Eu me irrito quando vejo textos como “cinco formas para trabalhar em home office”. Isso não existe. Cada um tem a sua forma e todas vão dar certo desde que tenham os requisitos que citei na primeira resposta. É onde pode ser criada uma “zona de conforto”, que, ao meu ver, está longe de ser algo a ser evitado. Para mim, zona de conforto traz a ideia de que você tem condições de trabalhar com qualidade, de produzir bem. E é preciso que a mentalidade do seu empregador esteja aberta para isso: de nada adianta ter ferramentas do século 21 se a mentalidade de gestão é do século 19. Além disso, existe esse ponto do “code switching”, a mudança de código. Explico: digamos que eu acorde, tome o café da manhã, tire o pijama, coloque uma camisa social e só aí eu me torne o “Roberto profissional”, como se o cara de camisa não fosse o mesmo cara que estava de pijama. Pelo amor de deus! Vou ser menos profissional por estar com uma camiseta dos Ramones? É essa camiseta que vai bloquear meus 35 anos de experiência? Esses códigos estão muito impregnados no ambiente de TI e é difícil quebrá-los.
O mundo dos profissionais de TI não está preparado para funcionar nesse modelo?
A área de TI é extremamente conservadora, ainda tem a mentalidade da era dos CPDs, dos caras isolados em espaços impenetráveis por quem era de fora. Até hoje, essa mentalidade predomina: a TI forma uma comunidade que gosta de ficar apartada, de se sentir um mundo estranho. Trabalhar não é o problema: é um pessoal que trabalha muito, inclusive nos finais de semana. Mas que não se mistura. Essa mentalidade está também no meio acadêmico, até mais forte que nas empresas. É um grupo que gosta de ter a pecha de nerd. Há um orgulho desse estereótipo e isso se perpetuou pelas lideranças de TI, tanto que existe uma diferença nas áreas que são lideradas por alguém que veio do negócio e não da própria TI: são equipes mais abertas.
Para quem almeja a gestão, são necessárias as mesmas habilidades para se autogerir? Ou há diferenças?

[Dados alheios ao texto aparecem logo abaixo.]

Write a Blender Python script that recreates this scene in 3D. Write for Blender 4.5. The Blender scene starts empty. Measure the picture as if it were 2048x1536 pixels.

Vejo que existem necessidades a mais. Imagine que você tem um CIO que vai se reportar a um CFO ou COO — ou mesmo ao CEO, embora isso seja mais raro no Brasil. Esse CIO tem que estar pronto para estar liderado dessa forma e vai ser cobrado por agir dessa forma com a equipe dele. Para que isso funcione, ele precisa confiar na equipe dele e isso você não vê em muitos líderes. Um líder tem que focar em “o quê” e “quando” — e também no “quem”, para distribuir as tarefas adequadamente. Ele não tem que se preocupar com o “como”, mas é isso que a maioria dos líderes fazem, por não terem esse conceito de autogestão desenvolvido. É preciso ter confiança de que a equipe vai produzir “o quê” você pediu para “quando” você pediu — o modo que será feito importa menos. Porém, se esse gestor não confia na equipe, ele vai interferir no modo como o trabalho é feito, para que seja feito da maneira que ele imagina ser a melhor e que não necessariamente é aquela na qual a equipe rende.